Die ständigen Angriffe von CDU-Chefin Klöckner auf Kurt Beck (SPD), die bis zum Misstrauensantrag reichten, waren sicher ursächlich dafür, dass der Ministerpräsident Anfang 2013 nach 18 Jahren sein Amt aus gesundheitlichen Gründen abgab. Und auch die Kabinettsumbildung Ende 2014, die Becks Nachfolgerin Malu Dreyer (SPD) durchführte, hatte maßgeblich damit zu tun, dass die CDU nicht locker ließ und die neue Regierungschefin befürchten musste, dass die Nürburgring-Affäre immer wieder mit ihrer Regierung in Verbindung gebracht würde, wenn sie die angeschlagenen Minister und ihren Fraktionschef Hendrik Hering im Amt beließ.

Fast alle SPD-Minister ausgewechselt

Doch Dreyer machte aus der Not eine Tugend. Sie wechselte mit Ausnahme von Lewentz alle SPD-Minister aus oder gab ihnen neue Posten, bewies damit Führungsstärke und hatte zudem das Glück, dass sich die Wogen am Ring mit dem neu eingesetzten russischen Investor beruhigten. Auch beim Thema Flüchtlinge machte die CDU mit eigens organisierten Konferenzen so lange Druck, bis Rot-Grün selbst Initiativen ergriff und gemeinsam mit den Kommunen Lösungen für die Unterbringung suchte und oft auch fand.

Doch Verdienste oder kritikwürdiges Verhalten aus der Vergangenheit spielen bei der Wahlentscheidung oft keine große Rolle mehr. Stattdessen fragen sich die Wähler immer öfter: Wem kann ich am ehesten vertrauen. Und da wird es bis zum 13. März vor allem auf die beiden Spitzenkandidatinnen ankommen – also auf das erste Frauenduell bei einer Landtagswahl: Malu Dreyer gegen Julia Klöckner.

Ob dafür die guten persönlichen Werte für Dreyer ausschlaggebend sind, ist aber wieder eine andere Frage.

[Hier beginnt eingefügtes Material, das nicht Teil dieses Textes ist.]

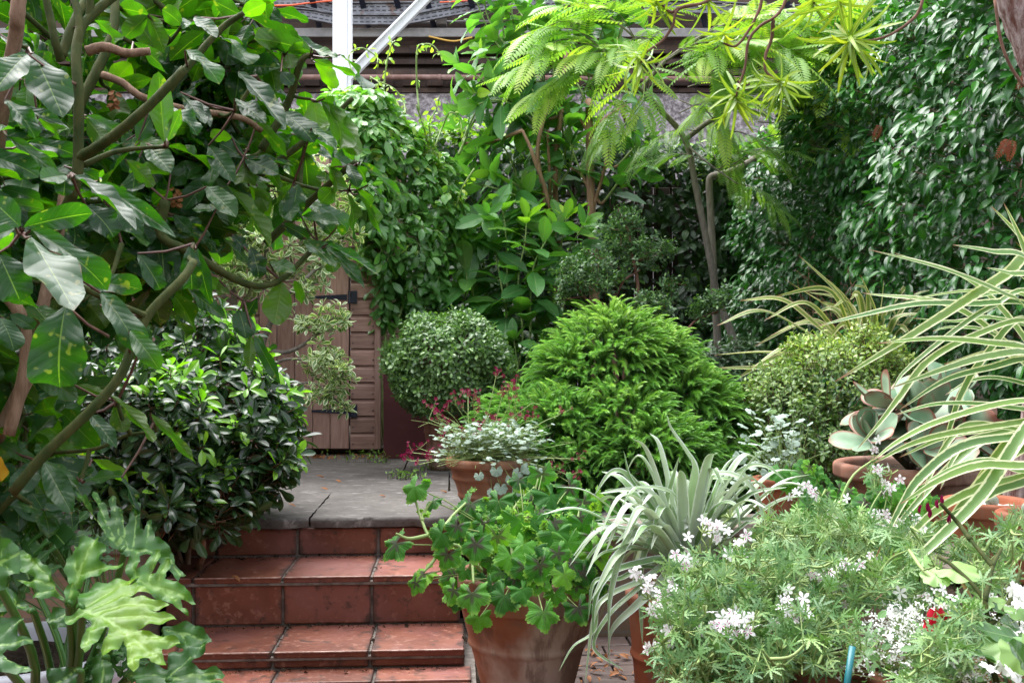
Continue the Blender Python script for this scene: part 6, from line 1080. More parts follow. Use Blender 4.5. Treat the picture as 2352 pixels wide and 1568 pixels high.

So würden laut Politbarometer bei einer Direktwahl 44 Prozent der Befragten für die Amtsinhaberin, 37 Prozent für die Herausforderin stimmen. In der Bewertung auf einer Skala von -5 bis 5 kommen Dreyer auf 1,8 und Klöckner auf 0,9 Punkte.

Die SPD hat ihren Landesparteitag heute in Mainz unter das Motto gestellt „Damit Zusammenhalt weiter zählt“. Es ist genau auf Dreyer zugeschnitten, die von ihrer Partei immer mehr als Landesmutter in Szene gesetzt wird. Das Ziel ist klar: Die Wahl doch noch zu gewinnen.